Task data →
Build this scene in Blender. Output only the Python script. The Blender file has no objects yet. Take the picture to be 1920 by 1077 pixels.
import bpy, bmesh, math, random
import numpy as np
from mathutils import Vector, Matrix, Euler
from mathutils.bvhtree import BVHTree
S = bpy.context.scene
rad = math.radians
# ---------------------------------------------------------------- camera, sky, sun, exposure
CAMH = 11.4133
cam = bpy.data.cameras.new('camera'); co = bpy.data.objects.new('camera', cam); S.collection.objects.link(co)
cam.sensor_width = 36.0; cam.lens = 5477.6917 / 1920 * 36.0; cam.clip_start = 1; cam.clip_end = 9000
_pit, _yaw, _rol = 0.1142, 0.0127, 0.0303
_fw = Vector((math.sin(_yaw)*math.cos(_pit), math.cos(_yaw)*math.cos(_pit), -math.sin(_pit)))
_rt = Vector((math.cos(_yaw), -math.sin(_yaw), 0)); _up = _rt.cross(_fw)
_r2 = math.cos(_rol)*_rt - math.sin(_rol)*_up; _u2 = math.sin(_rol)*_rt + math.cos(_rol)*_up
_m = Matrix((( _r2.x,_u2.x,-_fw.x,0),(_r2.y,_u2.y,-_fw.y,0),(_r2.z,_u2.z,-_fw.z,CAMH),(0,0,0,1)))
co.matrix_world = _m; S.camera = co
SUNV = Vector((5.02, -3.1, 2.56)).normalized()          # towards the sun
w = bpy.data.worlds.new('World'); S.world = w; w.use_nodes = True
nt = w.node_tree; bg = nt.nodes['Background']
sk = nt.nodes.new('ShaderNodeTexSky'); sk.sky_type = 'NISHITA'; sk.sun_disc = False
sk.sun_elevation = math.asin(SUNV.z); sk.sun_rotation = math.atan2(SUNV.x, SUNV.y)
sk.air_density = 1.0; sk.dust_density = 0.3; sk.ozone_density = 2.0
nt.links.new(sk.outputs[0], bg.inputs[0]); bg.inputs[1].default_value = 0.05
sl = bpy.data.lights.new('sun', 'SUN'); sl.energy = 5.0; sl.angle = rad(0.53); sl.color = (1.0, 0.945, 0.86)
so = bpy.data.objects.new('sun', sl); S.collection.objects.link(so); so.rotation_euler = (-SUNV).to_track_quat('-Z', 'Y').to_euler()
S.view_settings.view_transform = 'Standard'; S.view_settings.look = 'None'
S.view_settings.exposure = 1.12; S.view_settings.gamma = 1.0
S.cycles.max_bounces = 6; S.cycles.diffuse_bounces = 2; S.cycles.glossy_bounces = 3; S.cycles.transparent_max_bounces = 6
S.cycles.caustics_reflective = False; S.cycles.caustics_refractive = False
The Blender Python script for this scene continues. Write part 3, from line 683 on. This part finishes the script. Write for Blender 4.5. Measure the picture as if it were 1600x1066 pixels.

Written exercise → The word "script" appears in how many lines of the records? Give the number only.

Written reply → 2